Software makers in particular are sensitive since a good part of the company is its employees; if enough of the key players leave, there's nobody to carry the torch. Granted, a big player probably has a few successful products lines, but without innovation the competitors will soon swoop in and make the products obsolete. This brings us to the next point: the time factor.

A tool manufacturer who doesn't sell its products suffers from lack of revenue and has to carry the cost of a bloated inventory. However, a stored hammer remains a perfectly sellable hammer, even if it sits in a warehouse for a year. If you're a tech hardware company, you also have the issue of obsolescence to content with.



Who would buy a 2-year old server that has been sitting in a warehouse, when you can get a brand new server elsewhere with more bells and whistles for half the price?

All these problems are compounded by the mystique that surrounds tech stocks. When the pendulum swings to "hot," everybody throws money at even obvious losers. 40 lb bags of pet food shipped by UPS from across the country, anyone? Bubbles are easily formed, and when there's a bubble, there's often a pop to go with it. Then yesterday's darling becomes something the cat dragged in.

So what does all this mean? Should you forgo potential home runs for safety? Or should you just hold your nose, dive in and hope you timed it just right? To answer this, there are a few key questions to ask yourself beforehand that will do a lot to take the uncertainty out of the equation:

1. Do I know this business? It's the Peter Lynch approach - if you have no idea what company X does, what on earth are you doing buying its stock? Since tech stocks in particular trade on future expectations, you must have a clear grasp of what the company does and how it plans on reaching its goals. Don't rely on buzzwords - a "systems management optimization suite for streamlining vertical applications" can be anything. Ask instead: "What is the exact functionality that the customer finds it worth paying for?"

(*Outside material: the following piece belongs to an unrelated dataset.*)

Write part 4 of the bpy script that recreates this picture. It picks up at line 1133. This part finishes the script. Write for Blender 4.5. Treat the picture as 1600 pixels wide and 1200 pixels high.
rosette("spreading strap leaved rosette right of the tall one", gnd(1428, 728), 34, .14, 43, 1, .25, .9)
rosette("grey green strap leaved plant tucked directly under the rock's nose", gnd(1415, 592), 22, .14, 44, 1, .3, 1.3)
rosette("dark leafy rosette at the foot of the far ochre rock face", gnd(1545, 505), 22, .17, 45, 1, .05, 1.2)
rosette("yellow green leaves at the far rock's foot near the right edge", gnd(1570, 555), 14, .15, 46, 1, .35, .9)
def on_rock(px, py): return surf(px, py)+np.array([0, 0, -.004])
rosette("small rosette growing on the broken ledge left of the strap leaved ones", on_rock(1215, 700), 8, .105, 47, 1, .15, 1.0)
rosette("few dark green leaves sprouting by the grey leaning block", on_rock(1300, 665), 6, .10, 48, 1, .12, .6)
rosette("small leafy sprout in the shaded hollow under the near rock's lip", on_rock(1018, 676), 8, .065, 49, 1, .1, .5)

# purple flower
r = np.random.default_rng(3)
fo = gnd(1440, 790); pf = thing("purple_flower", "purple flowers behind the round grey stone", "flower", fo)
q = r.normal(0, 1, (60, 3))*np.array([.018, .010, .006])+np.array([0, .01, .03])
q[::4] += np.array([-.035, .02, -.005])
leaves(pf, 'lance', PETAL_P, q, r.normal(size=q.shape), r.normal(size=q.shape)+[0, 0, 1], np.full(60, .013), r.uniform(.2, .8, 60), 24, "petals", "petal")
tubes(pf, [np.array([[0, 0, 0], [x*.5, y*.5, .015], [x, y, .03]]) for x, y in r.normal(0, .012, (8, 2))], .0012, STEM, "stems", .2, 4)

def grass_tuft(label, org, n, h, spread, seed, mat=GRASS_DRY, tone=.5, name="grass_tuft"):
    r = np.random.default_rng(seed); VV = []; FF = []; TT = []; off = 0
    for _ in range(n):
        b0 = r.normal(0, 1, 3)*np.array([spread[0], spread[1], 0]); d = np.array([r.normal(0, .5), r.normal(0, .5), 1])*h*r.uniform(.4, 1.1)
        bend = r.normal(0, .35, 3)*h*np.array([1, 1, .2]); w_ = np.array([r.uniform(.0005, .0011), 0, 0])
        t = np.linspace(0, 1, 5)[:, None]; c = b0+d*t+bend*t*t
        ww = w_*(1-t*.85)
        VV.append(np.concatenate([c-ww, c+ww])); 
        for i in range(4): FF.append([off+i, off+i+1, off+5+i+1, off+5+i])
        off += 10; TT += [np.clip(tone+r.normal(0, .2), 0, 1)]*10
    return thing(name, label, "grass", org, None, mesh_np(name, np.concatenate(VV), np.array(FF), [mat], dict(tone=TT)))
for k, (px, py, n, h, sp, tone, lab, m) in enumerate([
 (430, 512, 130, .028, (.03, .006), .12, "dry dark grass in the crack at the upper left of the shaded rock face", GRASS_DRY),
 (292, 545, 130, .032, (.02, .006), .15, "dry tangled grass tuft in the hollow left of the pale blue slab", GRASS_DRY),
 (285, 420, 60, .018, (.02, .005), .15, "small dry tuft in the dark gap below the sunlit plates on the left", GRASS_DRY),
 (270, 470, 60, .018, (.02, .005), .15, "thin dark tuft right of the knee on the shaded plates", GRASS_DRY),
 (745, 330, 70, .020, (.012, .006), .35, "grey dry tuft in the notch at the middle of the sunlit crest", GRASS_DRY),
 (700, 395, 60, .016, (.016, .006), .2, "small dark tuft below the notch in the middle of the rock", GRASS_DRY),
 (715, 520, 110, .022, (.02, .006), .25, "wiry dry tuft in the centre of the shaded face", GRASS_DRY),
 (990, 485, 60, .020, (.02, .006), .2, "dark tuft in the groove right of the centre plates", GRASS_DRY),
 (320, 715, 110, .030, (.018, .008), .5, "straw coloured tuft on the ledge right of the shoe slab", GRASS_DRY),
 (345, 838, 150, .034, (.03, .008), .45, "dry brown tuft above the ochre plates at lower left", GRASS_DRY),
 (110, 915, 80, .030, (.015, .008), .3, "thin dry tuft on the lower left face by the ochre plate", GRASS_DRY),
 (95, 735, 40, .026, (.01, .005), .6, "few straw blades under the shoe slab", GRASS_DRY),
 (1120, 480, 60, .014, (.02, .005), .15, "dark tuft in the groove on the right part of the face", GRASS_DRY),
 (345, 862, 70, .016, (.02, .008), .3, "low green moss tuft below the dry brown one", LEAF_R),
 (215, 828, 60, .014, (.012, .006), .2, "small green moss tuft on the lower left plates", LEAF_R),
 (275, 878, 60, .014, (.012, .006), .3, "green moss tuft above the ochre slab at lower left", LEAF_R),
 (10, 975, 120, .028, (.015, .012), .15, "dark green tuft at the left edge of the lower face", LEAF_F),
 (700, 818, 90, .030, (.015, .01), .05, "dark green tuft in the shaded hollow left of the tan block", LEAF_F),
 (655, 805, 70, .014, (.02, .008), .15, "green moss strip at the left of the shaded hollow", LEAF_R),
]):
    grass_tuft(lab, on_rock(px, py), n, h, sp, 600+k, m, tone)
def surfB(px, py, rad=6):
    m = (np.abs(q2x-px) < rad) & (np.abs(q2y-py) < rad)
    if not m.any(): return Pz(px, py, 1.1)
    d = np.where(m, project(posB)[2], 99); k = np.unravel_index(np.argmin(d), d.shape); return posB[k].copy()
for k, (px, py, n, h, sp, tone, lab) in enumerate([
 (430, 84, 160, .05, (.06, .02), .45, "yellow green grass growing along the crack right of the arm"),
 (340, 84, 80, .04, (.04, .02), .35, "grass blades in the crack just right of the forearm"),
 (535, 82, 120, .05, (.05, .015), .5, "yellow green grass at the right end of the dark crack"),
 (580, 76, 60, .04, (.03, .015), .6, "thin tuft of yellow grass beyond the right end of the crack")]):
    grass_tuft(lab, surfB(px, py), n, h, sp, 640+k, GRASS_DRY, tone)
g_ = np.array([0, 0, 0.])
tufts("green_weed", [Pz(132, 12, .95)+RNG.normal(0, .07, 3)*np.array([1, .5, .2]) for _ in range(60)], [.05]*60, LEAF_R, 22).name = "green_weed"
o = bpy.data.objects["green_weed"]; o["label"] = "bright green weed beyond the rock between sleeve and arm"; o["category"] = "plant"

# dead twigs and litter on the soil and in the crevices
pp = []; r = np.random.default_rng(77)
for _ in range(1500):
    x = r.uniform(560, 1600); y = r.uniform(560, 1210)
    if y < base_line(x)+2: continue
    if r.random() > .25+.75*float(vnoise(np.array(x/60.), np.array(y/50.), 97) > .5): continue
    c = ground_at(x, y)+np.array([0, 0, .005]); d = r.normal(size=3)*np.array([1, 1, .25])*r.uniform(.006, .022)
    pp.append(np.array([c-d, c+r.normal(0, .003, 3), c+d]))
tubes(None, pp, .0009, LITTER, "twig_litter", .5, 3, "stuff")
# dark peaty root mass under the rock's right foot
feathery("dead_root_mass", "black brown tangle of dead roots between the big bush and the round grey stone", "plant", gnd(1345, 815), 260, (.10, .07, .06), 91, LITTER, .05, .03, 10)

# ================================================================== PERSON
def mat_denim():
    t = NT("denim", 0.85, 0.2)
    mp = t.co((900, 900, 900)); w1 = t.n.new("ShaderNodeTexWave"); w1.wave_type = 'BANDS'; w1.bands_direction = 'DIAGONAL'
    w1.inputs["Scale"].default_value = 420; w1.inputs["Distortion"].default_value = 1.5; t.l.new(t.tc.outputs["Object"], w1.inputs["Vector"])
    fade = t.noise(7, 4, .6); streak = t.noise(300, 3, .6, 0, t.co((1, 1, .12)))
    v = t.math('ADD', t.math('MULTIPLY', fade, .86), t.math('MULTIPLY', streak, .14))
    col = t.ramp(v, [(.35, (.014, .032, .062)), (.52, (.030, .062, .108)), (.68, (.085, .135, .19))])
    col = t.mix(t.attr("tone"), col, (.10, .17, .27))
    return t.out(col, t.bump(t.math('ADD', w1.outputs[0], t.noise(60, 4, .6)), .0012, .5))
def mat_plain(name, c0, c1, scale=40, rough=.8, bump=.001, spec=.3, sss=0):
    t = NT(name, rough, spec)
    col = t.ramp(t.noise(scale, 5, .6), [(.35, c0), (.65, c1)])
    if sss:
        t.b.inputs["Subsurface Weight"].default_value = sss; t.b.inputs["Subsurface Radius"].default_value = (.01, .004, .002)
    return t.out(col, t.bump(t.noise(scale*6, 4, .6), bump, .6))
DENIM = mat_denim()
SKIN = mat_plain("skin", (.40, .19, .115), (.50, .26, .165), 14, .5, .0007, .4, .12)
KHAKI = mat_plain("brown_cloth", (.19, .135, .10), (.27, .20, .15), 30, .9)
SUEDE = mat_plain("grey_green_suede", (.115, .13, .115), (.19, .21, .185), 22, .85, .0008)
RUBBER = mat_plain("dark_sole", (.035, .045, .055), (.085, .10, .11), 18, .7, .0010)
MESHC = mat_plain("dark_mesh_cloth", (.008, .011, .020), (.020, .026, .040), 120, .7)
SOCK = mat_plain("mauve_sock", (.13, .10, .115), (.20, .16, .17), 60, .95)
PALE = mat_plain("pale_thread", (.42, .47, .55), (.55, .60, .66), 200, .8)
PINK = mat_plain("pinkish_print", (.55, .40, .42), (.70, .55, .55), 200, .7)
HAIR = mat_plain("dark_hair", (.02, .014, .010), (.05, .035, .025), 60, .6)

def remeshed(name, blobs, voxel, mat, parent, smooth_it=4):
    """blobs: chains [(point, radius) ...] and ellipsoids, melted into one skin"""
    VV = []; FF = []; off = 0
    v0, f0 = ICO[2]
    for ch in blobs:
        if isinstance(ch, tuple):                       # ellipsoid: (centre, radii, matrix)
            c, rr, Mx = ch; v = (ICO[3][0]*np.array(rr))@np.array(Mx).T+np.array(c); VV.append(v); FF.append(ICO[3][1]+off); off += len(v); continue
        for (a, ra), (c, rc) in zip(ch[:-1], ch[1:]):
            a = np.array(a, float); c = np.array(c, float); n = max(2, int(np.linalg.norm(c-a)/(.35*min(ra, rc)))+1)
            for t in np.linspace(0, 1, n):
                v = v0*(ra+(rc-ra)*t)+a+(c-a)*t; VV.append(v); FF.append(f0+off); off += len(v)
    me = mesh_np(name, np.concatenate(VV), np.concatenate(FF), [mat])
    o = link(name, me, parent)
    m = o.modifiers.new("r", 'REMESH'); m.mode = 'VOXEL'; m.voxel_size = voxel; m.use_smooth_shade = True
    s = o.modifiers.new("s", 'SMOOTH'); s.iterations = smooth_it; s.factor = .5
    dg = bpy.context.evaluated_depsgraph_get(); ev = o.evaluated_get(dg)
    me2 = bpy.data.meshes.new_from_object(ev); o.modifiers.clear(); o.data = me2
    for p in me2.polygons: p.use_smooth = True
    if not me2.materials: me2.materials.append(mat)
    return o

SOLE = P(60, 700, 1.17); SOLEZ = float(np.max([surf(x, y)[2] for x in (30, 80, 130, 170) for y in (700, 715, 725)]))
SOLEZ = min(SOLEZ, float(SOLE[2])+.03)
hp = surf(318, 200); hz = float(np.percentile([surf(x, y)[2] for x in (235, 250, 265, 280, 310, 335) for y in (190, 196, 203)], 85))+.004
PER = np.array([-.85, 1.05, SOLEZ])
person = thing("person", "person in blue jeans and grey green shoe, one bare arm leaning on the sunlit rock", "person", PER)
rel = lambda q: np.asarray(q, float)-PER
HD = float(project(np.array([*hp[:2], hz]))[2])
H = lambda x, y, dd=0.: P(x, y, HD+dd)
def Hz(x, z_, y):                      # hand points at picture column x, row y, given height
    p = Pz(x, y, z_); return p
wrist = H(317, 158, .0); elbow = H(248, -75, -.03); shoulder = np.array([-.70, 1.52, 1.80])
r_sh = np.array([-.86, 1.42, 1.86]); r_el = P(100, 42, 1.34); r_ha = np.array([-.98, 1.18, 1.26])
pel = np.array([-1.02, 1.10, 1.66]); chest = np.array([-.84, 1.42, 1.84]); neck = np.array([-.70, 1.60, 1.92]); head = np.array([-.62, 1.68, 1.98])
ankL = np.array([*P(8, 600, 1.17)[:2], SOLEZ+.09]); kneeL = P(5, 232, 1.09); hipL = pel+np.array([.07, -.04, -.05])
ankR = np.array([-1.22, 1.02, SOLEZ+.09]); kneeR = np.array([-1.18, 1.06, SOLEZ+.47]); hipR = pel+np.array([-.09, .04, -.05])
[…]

2. How much are you willing to pay for the potential upside? Tech stocks historically trade at a premium to take the potential growth. A P/E ratio of 40 is rich, but perfectly reasonable for a company with proven good products and sensible managers. A P/E ratio of 200+ is not.

3. What's in the rest of my portfolio? If you're planning to plunk down 80% of your net worth in a growing tech company, better keep that Pepto Bismol handy - either you'll be on your way to a mansion or the poorhouse. As a minor component of a balanced portfolio with some bonds, REITs and blue chips, on the other hand, you'll at least stay in your current, humble abode.